3D scene scripts:
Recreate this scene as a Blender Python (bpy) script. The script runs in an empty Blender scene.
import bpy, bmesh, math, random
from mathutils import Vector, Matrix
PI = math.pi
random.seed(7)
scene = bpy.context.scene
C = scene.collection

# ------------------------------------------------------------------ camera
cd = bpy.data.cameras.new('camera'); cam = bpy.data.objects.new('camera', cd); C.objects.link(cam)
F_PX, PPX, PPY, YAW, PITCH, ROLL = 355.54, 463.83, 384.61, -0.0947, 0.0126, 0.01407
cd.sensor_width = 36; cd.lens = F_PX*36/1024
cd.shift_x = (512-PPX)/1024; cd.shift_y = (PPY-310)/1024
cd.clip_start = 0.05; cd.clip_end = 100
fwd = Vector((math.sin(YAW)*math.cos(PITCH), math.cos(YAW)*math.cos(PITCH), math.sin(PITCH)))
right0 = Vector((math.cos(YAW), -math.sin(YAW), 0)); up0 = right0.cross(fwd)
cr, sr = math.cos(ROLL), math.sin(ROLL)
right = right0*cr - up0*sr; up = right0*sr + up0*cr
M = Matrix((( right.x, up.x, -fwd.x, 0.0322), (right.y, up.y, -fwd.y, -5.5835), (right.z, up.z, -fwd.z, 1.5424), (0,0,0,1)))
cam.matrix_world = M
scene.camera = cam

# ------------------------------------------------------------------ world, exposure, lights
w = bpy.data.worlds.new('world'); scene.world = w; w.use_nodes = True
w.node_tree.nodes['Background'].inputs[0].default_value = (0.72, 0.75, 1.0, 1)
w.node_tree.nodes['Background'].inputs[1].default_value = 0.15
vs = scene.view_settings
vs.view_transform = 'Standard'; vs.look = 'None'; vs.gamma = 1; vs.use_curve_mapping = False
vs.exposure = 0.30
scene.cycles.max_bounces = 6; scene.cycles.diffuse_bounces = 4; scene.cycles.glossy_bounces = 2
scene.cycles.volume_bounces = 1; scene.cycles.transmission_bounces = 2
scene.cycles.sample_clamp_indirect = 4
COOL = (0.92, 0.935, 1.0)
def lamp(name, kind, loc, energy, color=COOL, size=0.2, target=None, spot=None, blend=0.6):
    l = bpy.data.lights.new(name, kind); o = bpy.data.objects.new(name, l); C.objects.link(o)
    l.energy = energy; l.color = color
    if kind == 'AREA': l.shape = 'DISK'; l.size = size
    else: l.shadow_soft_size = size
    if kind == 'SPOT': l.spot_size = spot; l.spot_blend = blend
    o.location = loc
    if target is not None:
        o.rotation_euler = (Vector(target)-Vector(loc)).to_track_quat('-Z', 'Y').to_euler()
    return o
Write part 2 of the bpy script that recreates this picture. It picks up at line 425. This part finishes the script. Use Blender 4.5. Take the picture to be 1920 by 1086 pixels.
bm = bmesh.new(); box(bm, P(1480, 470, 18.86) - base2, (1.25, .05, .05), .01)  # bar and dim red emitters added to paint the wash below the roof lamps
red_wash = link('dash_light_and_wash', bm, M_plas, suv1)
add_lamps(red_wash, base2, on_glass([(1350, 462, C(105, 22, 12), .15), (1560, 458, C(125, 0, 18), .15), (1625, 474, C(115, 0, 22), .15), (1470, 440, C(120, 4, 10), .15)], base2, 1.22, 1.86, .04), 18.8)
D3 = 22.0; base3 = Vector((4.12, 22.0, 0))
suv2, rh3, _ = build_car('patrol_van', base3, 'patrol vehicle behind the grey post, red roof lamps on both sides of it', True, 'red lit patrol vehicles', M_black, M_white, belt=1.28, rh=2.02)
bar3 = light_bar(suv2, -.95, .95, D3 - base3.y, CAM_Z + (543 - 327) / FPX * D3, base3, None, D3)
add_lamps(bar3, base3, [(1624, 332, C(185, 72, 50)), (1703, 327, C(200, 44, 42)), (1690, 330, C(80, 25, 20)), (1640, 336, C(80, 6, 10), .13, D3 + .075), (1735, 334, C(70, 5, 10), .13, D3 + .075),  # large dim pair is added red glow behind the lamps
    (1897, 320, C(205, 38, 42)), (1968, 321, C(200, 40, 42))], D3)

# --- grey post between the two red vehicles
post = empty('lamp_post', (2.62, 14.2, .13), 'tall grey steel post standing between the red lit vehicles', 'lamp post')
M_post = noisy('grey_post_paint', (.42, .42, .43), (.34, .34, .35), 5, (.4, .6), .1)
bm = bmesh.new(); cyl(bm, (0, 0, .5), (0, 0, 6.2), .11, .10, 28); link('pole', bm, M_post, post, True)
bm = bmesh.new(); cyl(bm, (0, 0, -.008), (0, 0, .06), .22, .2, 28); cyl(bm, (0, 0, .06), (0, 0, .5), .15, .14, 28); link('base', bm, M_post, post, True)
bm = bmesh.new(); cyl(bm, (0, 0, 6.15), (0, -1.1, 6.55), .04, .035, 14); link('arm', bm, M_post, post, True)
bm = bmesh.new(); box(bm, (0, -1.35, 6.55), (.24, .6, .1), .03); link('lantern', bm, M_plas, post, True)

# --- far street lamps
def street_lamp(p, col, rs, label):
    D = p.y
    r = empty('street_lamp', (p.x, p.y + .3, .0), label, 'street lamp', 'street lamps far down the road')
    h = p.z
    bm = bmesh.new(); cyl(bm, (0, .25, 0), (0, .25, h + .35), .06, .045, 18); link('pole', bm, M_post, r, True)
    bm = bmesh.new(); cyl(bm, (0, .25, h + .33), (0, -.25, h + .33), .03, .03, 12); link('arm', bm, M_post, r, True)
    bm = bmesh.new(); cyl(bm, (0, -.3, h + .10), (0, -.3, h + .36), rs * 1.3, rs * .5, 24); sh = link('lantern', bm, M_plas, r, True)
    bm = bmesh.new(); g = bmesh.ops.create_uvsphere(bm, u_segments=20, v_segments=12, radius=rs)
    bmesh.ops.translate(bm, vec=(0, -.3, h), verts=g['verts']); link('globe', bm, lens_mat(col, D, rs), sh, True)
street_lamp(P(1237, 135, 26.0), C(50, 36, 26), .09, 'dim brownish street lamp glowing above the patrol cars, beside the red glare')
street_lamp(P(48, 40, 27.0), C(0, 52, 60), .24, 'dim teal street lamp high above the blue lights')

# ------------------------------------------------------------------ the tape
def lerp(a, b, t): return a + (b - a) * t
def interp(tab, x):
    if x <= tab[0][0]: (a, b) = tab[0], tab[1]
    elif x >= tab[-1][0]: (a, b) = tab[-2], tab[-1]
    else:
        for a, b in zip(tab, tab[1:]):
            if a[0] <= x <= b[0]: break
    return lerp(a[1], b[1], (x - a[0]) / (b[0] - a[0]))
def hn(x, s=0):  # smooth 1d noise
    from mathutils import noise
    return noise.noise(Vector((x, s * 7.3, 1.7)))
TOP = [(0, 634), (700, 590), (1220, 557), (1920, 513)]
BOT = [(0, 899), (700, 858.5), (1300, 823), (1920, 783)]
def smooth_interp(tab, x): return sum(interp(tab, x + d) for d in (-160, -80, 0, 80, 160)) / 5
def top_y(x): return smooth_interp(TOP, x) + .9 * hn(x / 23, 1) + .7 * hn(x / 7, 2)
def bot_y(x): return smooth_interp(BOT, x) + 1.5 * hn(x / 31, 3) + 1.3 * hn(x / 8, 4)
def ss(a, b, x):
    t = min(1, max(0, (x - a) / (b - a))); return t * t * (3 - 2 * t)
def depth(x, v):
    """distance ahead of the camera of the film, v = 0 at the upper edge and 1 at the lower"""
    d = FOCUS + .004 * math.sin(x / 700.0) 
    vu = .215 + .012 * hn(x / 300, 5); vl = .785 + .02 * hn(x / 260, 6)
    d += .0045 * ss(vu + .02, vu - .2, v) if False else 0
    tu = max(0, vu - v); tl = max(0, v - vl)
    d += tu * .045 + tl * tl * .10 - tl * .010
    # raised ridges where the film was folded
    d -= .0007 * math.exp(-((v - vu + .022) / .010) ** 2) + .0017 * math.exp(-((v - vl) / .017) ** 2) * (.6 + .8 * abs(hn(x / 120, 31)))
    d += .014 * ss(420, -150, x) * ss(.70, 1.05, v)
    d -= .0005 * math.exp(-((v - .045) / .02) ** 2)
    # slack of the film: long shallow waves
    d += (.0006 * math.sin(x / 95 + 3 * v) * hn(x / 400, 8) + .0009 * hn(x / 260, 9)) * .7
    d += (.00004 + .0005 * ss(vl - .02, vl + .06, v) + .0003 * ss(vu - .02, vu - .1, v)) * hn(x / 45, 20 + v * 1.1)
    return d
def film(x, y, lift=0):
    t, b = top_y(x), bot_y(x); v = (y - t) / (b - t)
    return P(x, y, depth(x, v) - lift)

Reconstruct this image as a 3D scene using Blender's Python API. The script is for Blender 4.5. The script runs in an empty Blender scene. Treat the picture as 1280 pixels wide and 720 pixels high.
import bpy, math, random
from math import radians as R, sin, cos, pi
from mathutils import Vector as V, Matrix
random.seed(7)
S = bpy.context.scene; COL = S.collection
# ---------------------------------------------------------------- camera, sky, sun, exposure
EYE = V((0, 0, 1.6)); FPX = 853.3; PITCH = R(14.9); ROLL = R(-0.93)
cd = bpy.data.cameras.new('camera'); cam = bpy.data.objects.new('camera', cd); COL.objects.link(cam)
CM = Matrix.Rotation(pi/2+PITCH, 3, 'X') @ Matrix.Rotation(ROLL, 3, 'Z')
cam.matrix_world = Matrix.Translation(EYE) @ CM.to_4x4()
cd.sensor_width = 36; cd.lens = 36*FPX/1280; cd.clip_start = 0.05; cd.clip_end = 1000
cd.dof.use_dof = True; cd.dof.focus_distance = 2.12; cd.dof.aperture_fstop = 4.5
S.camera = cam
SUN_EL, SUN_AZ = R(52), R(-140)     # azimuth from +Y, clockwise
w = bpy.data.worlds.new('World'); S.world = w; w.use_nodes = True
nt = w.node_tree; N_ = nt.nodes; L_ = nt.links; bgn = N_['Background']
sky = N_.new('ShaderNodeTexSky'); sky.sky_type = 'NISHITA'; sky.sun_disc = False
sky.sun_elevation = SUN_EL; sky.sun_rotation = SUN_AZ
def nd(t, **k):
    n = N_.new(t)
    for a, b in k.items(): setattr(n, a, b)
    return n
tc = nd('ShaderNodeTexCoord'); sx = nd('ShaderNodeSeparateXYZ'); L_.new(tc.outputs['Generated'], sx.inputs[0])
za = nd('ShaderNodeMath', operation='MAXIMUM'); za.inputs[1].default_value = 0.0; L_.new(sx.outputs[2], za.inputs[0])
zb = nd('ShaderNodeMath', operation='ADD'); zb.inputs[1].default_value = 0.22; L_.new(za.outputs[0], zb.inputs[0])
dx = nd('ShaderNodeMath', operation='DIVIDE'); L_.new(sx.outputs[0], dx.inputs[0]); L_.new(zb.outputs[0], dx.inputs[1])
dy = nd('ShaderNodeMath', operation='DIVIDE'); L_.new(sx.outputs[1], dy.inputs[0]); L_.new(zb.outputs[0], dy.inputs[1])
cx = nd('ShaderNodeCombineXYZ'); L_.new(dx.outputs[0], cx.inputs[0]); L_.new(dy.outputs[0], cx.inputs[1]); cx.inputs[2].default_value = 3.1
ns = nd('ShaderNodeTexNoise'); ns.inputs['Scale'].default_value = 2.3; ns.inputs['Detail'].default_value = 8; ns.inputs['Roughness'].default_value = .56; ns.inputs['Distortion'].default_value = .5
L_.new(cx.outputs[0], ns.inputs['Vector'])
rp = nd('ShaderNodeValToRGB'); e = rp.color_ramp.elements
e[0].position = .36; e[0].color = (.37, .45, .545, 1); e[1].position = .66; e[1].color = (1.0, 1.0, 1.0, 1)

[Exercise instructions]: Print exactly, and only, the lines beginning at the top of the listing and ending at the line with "C = scene.collection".

[Full solution]:
Recreate this scene as a Blender Python (bpy) script. The script runs in an empty Blender scene.
import bpy, bmesh, math, random
from mathutils import Vector, Matrix
PI = math.pi
random.seed(7)
scene = bpy.context.scene
C = scene.collection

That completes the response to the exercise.